La Courtesan Duthé
A gold finger ring containing a fine enamel portrait of La Duthé, circa 1790. Catherine-Rosalie Duthé [1748 – 1830] was the most celebrated French courtesan of her day. The companion of French kings and European nobility, she has been called the ‘first officially recorded dumb blonde’ due to her habit of leaving long pregnant pauses before speaking. After leaving a French convent Rosalie became the mistress of wealthy English financier George Wyndham, 3rd Earl of Egremont. She then became a dancer at the Paris Opera Ballet and the companion of various noblemen including the Duc de Durfort, the Marquis de Genlis and the young Comte d’Artois, the future king of France, Charles X. Duthé was often asked to sit for portraits. Périn-Salbreux, better known as a miniaturist, painted at least five portraits of Rosalie, including a nude of her sitting at the end of her bath for the Comte d’Artois at Bagatelle. Another portrays her lying naked on her bed with hair dishevelled.

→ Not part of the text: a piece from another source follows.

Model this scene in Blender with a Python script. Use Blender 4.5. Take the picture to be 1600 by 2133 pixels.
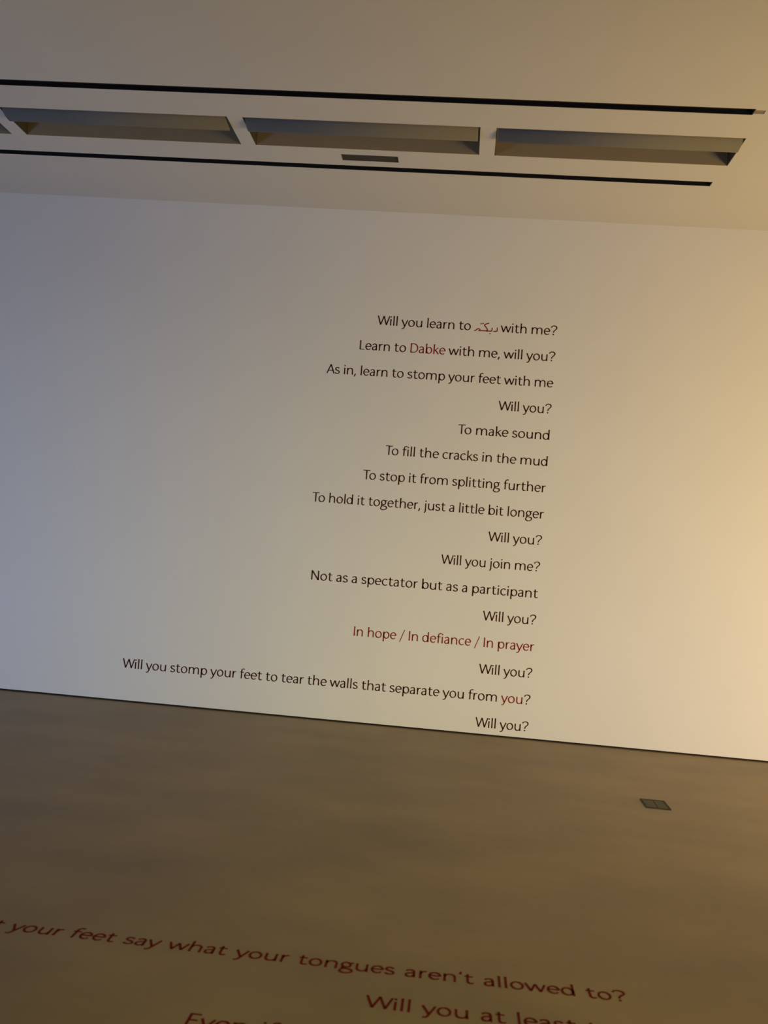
import bpy, bmesh, math
from mathutils import Matrix, Vector

# ------------------------------------------------------------------ scene, camera, light
scene = bpy.context.scene
for o in list(bpy.data.objects):
    bpy.data.objects.remove(o, do_unlink=True)
COL = scene.collection

scene.view_settings.view_transform = 'Standard'
scene.view_settings.look = 'None'
scene.view_settings.gamma = 1.0
scene.view_settings.use_curve_mapping = False
scene.view_settings.exposure = 0.0
scene.cycles.use_denoising = True
scene.cycles.max_bounces = 10
scene.cycles.diffuse_bounces = 6

D = 8.4548          # distance of the text wall
H = 4.5744          # ceiling height
FZ = -0.015         # floor level (a shadow gap of 15 mm under the wall)
XL, XR, YB = -8.0, 7.0, -4.0

cam_data = bpy.data.cameras.new('camera')
cam = bpy.data.objects.new('camera', cam_data)
COL.objects.link(cam)
r, u, f = (0.9937, 0.0796, 0.0788), (-0.0755, -0.0439, 0.9962), (-0.0828, 0.9959, 0.0376)
m = Matrix(((r[0], u[0], -f[0], 0), (r[1], u[1], -f[1], 0), (r[2], u[2], -f[2], 1.55), (0, 0, 0, 1)))
cam.matrix_world = m
cam_data.sensor_fit = 'VERTICAL'
cam_data.sensor_height = 36.0
cam_data.sensor_width = 36.0
cam_data.lens = 36.0 * 1987.9 / 2133.0
cam_data.clip_start = 0.05
cam_data.dof.use_dof = True
cam_data.dof.focus_distance = 8.5
cam_data.dof.aperture_fstop = cam_data.lens / 1000.0 / 0.010
scene.camera = cam

world = bpy.data.worlds.new('world')
scene.world = world
world.use_nodes = True
world.node_tree.nodes['Background'].inputs['Color'].default_value = (0.9, 0.9, 1, 1)
world.node_tree.nodes['Background'].inputs['Strength'].default_value = 0.0


def area(name, loc, target, sx, sy, energy, color, spread=180):
    d = bpy.data.lights.new(name, 'AREA')
    d.shape = 'RECTANGLE'
    d.size, d.size_y = sx, sy
    d.energy = energy
    d.color = color
    d.spread = math.radians(spread)
    o = bpy.data.objects.new(name, d)
    COL.objects.link(o)
    o.location = loc
    o.rotation_euler = (Vector(target) - Vector(loc)).to_track_quat('-Z', 'Y').to_euler()
    return o



area('warm_lamp', (6.2, 5.2, 1.5), (1.5, 8.4, 1.0), 1.6, 1.8, 164, (1.0, 0.646, 0.02))
area('right_side_fill', (6.0, 3.0, 0.6), (2.0, 8.4, 0.5), 1.5, 0.8, 68, (0.66, 0.67, 1.0), 120)  # unseen bluish fill, added on the right to balance the wall tones
area('low_wall_fill', (0.0, -1.0, 0.9), (-0.5, 8.45, 0.2), 1.5, 0.6, 18.1, (1.0, 0.88, 0.19), 60)  # unseen fill behind the camera, added to brighten the lower wall
area('screen_light', (-7.0, 2.0, 0.8), (-3.0, 8.4, 0.4), 2.0, 0.8, 69, (0.263, 0.5, 1.0), 120)


# ------------------------------------------------------------------ materials
def mat(name, color, rough=0.6, noise=None, bump=0.0, bscale=200.0, metallic=0.0, spec=0.5):
    M = bpy.data.materials.new(name)
    M.use_nodes = True
    nt = M.node_tree
    b = nt.nodes['Principled BSDF']
    b.inputs['Base Color'].default_value = (*color, 1)
    b.inputs['Roughness'].default_value = rough
    b.inputs['Metallic'].default_value = metallic
    b.inputs['Specular IOR Level'].default_value = spec
    tc = nt.nodes.new('ShaderNodeTexCoord')
    if noise:
        scale, lo, hi, stretch = noise
        mp = nt.nodes.new('ShaderNodeMapping')
        mp.inputs['Scale'].default_value = stretch
        nt.links.new(tc.outputs['Object'], mp.inputs['Vector'])
        acc = None
        n1 = nt.nodes.new('ShaderNodeTexNoise')
        n1.inputs['Scale'].default_value = scale
        n1.inputs['Detail'].default_value = 6
        n1.inputs['Roughness'].default_value = 0.55
        nt.links.new(mp.outputs['Vector'], n1.inputs['Vector'])
        cr = nt.nodes.new('ShaderNodeValToRGB')
        cr.color_ramp.elements[0].position = 0.3
        cr.color_ramp.elements[1].position = 0.7
        cr.color_ramp.elements[0].color = (*[c * k for c, k in zip(color, lo)], 1)
        cr.color_ramp.elements[1].color = (*[c * k for c, k in zip(color, hi)], 1)
        nt.links.new(n1.outputs['Fac'], cr.inputs['Fac'])
        nt.links.new(cr.outputs['Color'], b.inputs['Base Color'])
    if bump:
        n2 = nt.nodes.new('ShaderNodeTexNoise')
        n2.inputs['Scale'].default_value = bscale
        n2.inputs['Detail'].default_value = 3
        nt.links.new(tc.outputs['Object'], n2.inputs['Vector'])
        bp = nt.nodes.new('ShaderNodeBump')
        bp.inputs['Strength'].default_value = bump
        bp.inputs['Distance'].default_value = 0.002
        nt.links.new(n2.outputs['Fac'], bp.inputs['Height'])
        nt.links.new(bp.outputs['Normal'], b.inputs['Normal'])
    return M


M_WALL = mat('white_wall_paint', (0.80, 0.79, 0.775), 0.85, (1.2, (.985, .985, .985), (1.01, 1.01, 1.01), (1, 1, 1)), 0.06, 300, spec=0.2)
M_CEIL = mat('white_ceiling_paint', (0.74, 0.72, 0.68), 0.9, (1.5, (.985, .985, .985), (1.01, 1.01, 1.01), (1, 1, 1)), 0.06, 250, spec=0.2)
M_FLOOR = mat('brown_concrete', (0.235, 0.175, 0.100), 0.52, (1.25, (.82, .825, .83), (1.15, 1.145, 1.12), (0.85, 1.3, 1)), 0.2, 130, spec=0.4)
M_GAP = mat('black_shadow_gap', (0.012, 0.011, 0.010), 0.9)
M_BROWNRED = mat('dark_maroon_vinyl', (0.062, 0.009, 0.006), 0.7, spec=0.1)
M_RED = mat('red_vinyl', (0.28, 0.026, 0.016), 0.7, spec=0.1)
M_FLOORRED = mat('floor_red_vinyl', (0.12, 0.007, 0.003), 0.8, spec=0.1)
M_TRACK = mat('black_track_metal', (0.012, 0.012, 0.013), 0.5)
M_RAIL = mat('copper_conductor', (0.10, 0.06, 0.04), 0.5, metallic=0.6)
M_CAP = mat('beige_track_cap', (0.30, 0.25, 0.20), 0.7)
M_HOUS = mat('brown_trough_paint', (0.42, 0.335, 0.20), 0.8, spec=0.2)
M_END = mat('shaded_end_brown', (0.085, 0.072, 0.045), 0.8, spec=0.2)  # trough end walls, with their shade put into a darker brown
M_FLAP = mat('grey_reflector_metal', (0.20, 0.193, 0.175), 0.6, spec=0.25)
M_VENT = mat('bronze_vent_metal', (0.13, 0.11, 0.08), 0.6)
M_BOX = mat('grey_floor_box_metal', (0.05, 0.048, 0.036), 0.8, spec=0.15)
M_LID = mat('grey_lid_metal', (0.085, 0.085, 0.066), 0.75, spec=0.2)


# ------------------------------------------------------------------ mesh helpers
def link(name, bm, material, parent=None, loc=(0, 0, 0)):
    me = bpy.data.meshes.new(name)
    bmesh.ops.recalc_face_normals(bm, faces=bm.faces)
    bm.to_mesh(me)
    bm.free()
    me.materials.append(material)
    o = bpy.data.objects.new(name, me)
    COL.objects.link(o)
    o.location = loc
    if parent:
        o.parent = parent
    return o


def box(bm, x0, x1, y0, y1, z0, z1):
    v = [bm.verts.new(p) for p in ((x0, y0, z0), (x1, y0, z0), (x1, y1, z0), (x0, y1, z0),
                                   (x0, y0, z1), (x1, y0, z1), (x1, y1, z1), (x0, y1, z1))]
    for q in ((0, 3, 2, 1), (4, 5, 6, 7), (0, 1, 5, 4), (1, 2, 6, 5), (2, 3, 7, 6), (3, 0, 4, 7)):
        bm.faces.new([v[i] for i in q])


def boxes(name, lst, material, parent=None, loc=(0, 0, 0), bevel=0.0):
    bm = bmesh.new()
    for b in lst:
        box(bm, *b)
    if bevel:
        bmesh.ops.bevel(bm, geom=list(bm.edges), offset=bevel, segments=2, affect='EDGES', profile=0.5)
    return link(name, bm, material, parent, loc)


def struct(o):
    o['kind'] = 'structure'
    return o


def thing(name, label, cat, loc=(0, 0, 0), group=None):
    o = bpy.data.objects.new(name, None)
    o.empty_display_size = 0.1
    COL.objects.link(o)
    o.location = loc
    o['label'] = label
    o['category'] = cat
    if group:
        o['group'] = group
    return o


# ------------------------------------------------------------------ room shell
struct(boxes('floor', [(XL - .1, XR + .1, YB - .1, D + .16, FZ - .1, FZ)], M_FLOOR))
struct(boxes('wall_back', [(XL, XR, D, D + .16, 0.0, H)], M_WALL))
struct(boxes('baseboard_back', [(XL, XR, D + .03, D + .16, FZ, 0.0)], M_GAP))
struct(boxes('wall_left', [(XL - .1, XL, YB - .1, D + .16, FZ, H)], M_WALL))
struct(boxes('wall_right', [(XR, XR + .1, YB - .1, D + .16, FZ, H)], M_WALL))
struct(boxes('wall_front', [(XL, XR, YB - .1, YB, FZ, H)], M_WALL))

# openings in the ceiling: x0, x1, y0, y1
TW = .086
TRACK1 = (-6.5, 1.690, 6.2797 - TW / 2, 6.2797 + TW / 2)
CAP1 = (1.690, 1.757, 6.2797 - .026, 6.2797 + .026)
TRACK2 = (-6.5, 1.726, 7.495 - TW / 2, 7.495 + TW / 2)
TY0, TY1 = 6.667, 7.140
TROUGHS = [(-5.482, -3.768), (-3.645, -1.923), (-1.808, -.086), (.029, 1.752)]
VENT = (-1.158, -.711, 7.240, 7.354)
HOLES = [TRACK1, CAP1, TRACK2, VENT] + [(a, b, TY0, TY1) for a, b in TROUGHS]


def ceiling():
    xs = sorted({XL - .1, XR + .1} | {h[0] for h in HOLES} | {h[1] for h in HOLES})
    ys = sorted({YB - .1, D + .16} | {h[2] for h in HOLES} | {h[3] for h in HOLES})
    bm = bmesh.new()
    vs = {}

    def V(x, y, z):
        k = (x, y, z)
        if k not in vs:
            vs[k] = bm.verts.new(k)
        return vs[k]

    def solid(i, j):
        if not (0 <= i < len(xs) - 1 and 0 <= j < len(ys) - 1):
            return False
        cx, cy = (xs[i] + xs[i + 1]) / 2, (ys[j] + ys[j + 1]) / 2
        return not any(h[0] < cx < h[1] and h[2] < cy < h[3] for h in HOLES)
    z0, z1 = H, H + .03
    for i in range(len(xs) - 1):
        for j in range(len(ys) - 1):
            if not solid(i, j):
                continue
            a, b, c, d = xs[i], xs[i + 1], ys[j], ys[j + 1]
            bm.faces.new([V(a, c, z0), V(a, d, z0), V(b, d, z0), V(b, c, z0)])
            bm.faces.new([V(a, c, z1), V(b, c, z1), V(b, d, z1), V(a, d, z1)])
            for (di, dj, p, q) in ((-1, 0, (a, c), (a, d)), (1, 0, (b, c), (b, d)), (0, -1, (a, c), (b, c)), (0, 1, (a, d), (b, d))):
                if not solid(i + di, j + dj):
                    bm.faces.new([V(*p, z0), V(*q, z0), V(*q, z1), V(*p, z1)])
    return link('ceiling', bm, M_CEIL)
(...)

Here Duthé is depicted as an ideal 18th century beauty. Her powdered hair is artfully arranged and adorned with a bright red ribbon and pearls. Her eyebrows are full and half-moon shaped. Her cheeks are rouged and her skin is white. Her lips are small and red, creating a rosebud effect. Duthé is semi-clad in a robe en gaulle, a diaphanous robe made of white muslin or silk, to wear in private places. The miniature is signed on the obverse Kanz, for Carl Christian Kanz [1758 – c.1818], a technically proficient German portrait miniaturist who trained and worked in France. There are examples of Kanz’s miniatures in the Victoria and Albert and Metropolitan Museums. The ring is size K and 1/2 [US 5 and 3/8] and the head of the ring measures 1.5 inches by one inch. A beautiful and extremely competent miniature of a fascinating ‘horizontale’.